Given material:
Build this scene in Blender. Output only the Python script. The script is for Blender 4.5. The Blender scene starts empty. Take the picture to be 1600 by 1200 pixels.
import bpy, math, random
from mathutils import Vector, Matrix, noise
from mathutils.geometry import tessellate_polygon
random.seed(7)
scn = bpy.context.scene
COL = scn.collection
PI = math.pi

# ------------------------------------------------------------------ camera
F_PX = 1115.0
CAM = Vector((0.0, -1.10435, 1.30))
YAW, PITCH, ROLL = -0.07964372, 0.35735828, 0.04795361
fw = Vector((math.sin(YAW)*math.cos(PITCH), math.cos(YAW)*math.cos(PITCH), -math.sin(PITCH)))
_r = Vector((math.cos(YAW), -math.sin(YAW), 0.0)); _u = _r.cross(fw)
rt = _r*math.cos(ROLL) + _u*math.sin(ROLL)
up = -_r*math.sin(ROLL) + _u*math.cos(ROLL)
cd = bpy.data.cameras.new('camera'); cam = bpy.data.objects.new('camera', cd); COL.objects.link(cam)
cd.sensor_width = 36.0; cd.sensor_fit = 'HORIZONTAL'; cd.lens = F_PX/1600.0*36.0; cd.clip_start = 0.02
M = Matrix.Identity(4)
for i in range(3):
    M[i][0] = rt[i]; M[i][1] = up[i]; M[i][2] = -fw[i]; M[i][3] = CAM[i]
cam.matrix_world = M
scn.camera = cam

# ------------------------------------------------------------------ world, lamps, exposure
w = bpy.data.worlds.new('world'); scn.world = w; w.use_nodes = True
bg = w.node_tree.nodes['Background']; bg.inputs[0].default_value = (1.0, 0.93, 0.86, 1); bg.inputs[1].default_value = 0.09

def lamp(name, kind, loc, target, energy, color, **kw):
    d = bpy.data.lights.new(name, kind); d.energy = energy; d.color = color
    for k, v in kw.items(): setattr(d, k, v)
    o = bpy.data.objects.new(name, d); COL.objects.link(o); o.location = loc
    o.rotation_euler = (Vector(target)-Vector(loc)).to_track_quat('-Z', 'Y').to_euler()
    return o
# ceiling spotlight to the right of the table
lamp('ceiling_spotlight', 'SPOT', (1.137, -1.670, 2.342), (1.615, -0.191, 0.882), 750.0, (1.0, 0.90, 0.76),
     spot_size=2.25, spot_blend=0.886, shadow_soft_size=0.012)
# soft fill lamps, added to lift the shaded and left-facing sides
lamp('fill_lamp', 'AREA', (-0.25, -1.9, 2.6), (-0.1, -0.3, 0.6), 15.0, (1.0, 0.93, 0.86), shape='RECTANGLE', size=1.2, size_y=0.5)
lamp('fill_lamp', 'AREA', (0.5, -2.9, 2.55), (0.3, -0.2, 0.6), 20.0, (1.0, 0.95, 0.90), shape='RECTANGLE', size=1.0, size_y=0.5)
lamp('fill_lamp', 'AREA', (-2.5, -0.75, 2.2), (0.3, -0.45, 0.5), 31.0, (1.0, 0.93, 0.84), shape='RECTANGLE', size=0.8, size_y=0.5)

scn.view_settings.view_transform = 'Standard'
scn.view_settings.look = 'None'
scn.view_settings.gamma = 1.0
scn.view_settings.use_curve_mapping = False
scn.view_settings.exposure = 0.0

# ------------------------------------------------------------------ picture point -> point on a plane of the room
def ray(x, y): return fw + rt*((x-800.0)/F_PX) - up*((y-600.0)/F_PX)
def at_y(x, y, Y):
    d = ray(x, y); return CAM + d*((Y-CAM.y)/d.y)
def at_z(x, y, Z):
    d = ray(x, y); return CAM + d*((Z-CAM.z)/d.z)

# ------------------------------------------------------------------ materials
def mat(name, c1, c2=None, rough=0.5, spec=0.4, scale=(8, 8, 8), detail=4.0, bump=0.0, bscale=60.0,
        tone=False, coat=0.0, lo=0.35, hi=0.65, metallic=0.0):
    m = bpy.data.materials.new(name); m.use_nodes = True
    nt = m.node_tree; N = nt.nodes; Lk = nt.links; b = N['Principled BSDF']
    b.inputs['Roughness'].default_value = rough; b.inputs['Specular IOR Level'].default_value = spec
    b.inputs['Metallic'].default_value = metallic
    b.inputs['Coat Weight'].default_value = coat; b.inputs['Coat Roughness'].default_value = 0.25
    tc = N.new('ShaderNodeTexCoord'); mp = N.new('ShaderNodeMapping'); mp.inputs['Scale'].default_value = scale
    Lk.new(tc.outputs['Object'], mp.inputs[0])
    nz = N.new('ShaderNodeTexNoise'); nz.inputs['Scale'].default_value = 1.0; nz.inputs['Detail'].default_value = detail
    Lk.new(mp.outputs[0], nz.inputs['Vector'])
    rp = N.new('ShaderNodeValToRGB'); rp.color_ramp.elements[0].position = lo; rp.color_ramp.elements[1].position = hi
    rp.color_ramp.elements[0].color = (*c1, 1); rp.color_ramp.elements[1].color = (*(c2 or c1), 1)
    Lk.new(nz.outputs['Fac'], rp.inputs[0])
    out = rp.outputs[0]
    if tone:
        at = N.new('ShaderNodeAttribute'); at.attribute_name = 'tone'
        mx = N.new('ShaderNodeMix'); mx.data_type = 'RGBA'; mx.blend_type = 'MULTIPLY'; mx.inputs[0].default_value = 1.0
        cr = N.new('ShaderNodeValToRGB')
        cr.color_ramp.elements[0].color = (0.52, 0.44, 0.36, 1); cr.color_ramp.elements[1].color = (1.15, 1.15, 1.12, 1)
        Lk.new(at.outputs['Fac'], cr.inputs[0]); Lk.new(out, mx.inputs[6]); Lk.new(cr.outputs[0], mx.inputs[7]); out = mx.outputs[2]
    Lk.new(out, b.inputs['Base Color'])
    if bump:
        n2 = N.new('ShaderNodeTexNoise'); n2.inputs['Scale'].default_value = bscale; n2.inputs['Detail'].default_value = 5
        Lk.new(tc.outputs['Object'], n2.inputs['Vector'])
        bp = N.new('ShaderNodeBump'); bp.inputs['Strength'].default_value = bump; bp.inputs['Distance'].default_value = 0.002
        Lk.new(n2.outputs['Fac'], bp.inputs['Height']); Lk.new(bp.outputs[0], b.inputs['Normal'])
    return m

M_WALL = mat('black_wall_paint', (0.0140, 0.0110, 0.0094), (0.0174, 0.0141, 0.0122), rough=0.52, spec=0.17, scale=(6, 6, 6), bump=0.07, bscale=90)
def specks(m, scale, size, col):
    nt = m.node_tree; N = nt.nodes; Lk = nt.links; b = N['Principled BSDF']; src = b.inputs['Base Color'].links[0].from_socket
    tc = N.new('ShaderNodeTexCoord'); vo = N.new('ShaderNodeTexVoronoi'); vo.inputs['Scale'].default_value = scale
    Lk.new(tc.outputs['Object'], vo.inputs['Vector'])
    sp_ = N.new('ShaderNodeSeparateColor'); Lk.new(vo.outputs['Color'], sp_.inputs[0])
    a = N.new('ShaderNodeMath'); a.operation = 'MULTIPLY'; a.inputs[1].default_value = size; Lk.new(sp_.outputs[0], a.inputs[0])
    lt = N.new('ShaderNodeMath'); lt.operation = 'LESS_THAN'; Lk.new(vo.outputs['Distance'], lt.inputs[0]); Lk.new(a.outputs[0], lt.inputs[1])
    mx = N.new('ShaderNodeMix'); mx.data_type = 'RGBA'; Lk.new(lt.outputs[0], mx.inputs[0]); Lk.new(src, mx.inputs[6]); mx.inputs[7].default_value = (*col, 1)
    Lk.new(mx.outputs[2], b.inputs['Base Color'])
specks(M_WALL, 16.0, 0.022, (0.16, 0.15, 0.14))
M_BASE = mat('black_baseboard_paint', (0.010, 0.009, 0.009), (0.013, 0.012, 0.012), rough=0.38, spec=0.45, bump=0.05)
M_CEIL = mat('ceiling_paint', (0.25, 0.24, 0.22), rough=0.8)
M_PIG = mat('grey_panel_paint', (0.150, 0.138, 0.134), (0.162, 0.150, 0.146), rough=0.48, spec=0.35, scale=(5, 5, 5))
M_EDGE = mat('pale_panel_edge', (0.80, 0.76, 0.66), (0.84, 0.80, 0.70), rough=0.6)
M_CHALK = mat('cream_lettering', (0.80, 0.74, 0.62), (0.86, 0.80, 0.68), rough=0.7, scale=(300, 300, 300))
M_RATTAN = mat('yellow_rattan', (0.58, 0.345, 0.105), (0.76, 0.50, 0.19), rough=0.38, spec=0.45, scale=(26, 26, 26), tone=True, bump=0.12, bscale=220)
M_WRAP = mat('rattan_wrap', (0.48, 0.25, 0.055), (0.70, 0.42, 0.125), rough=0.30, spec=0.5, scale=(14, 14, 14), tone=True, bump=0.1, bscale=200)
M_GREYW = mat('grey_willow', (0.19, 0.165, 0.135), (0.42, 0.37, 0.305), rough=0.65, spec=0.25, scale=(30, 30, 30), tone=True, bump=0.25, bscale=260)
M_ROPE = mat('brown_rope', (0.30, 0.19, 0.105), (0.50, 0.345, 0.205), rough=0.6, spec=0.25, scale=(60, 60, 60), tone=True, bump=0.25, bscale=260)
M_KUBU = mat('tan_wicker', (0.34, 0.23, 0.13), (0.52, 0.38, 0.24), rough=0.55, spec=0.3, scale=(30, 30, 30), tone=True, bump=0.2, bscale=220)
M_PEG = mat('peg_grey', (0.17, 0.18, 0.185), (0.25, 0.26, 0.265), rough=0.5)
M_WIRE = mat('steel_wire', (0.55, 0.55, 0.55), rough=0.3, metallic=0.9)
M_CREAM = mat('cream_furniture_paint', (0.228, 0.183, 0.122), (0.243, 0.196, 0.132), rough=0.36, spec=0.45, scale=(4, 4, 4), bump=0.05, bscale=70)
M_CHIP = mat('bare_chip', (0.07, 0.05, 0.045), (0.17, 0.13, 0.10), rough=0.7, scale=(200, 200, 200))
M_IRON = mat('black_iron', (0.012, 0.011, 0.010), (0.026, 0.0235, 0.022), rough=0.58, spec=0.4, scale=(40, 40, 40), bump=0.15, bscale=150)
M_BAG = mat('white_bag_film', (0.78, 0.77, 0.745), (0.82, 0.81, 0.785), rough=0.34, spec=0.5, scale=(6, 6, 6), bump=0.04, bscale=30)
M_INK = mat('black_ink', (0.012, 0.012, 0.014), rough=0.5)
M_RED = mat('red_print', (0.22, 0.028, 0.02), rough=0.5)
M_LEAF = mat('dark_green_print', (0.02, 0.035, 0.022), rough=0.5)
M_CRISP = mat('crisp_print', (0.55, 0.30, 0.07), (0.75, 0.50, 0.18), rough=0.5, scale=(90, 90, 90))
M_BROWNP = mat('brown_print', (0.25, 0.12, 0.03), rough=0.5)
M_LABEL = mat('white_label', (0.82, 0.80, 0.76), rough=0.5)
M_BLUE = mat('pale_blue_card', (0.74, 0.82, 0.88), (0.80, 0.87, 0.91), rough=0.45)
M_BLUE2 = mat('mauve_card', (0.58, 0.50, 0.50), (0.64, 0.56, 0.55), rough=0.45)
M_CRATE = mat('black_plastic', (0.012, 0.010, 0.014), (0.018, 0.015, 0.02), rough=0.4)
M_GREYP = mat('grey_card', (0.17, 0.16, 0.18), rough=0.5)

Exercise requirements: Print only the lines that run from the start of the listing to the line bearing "PI = math.pi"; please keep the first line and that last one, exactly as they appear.

Full solution:
Build this scene in Blender. Output only the Python script. The script is for Blender 4.5. The Blender scene starts empty. Take the picture to be 1600 by 1200 pixels.
import bpy, math, random
from mathutils import Vector, Matrix, noise
from mathutils.geometry import tessellate_polygon
random.seed(7)
scn = bpy.context.scene
COL = scn.collection
PI = math.pi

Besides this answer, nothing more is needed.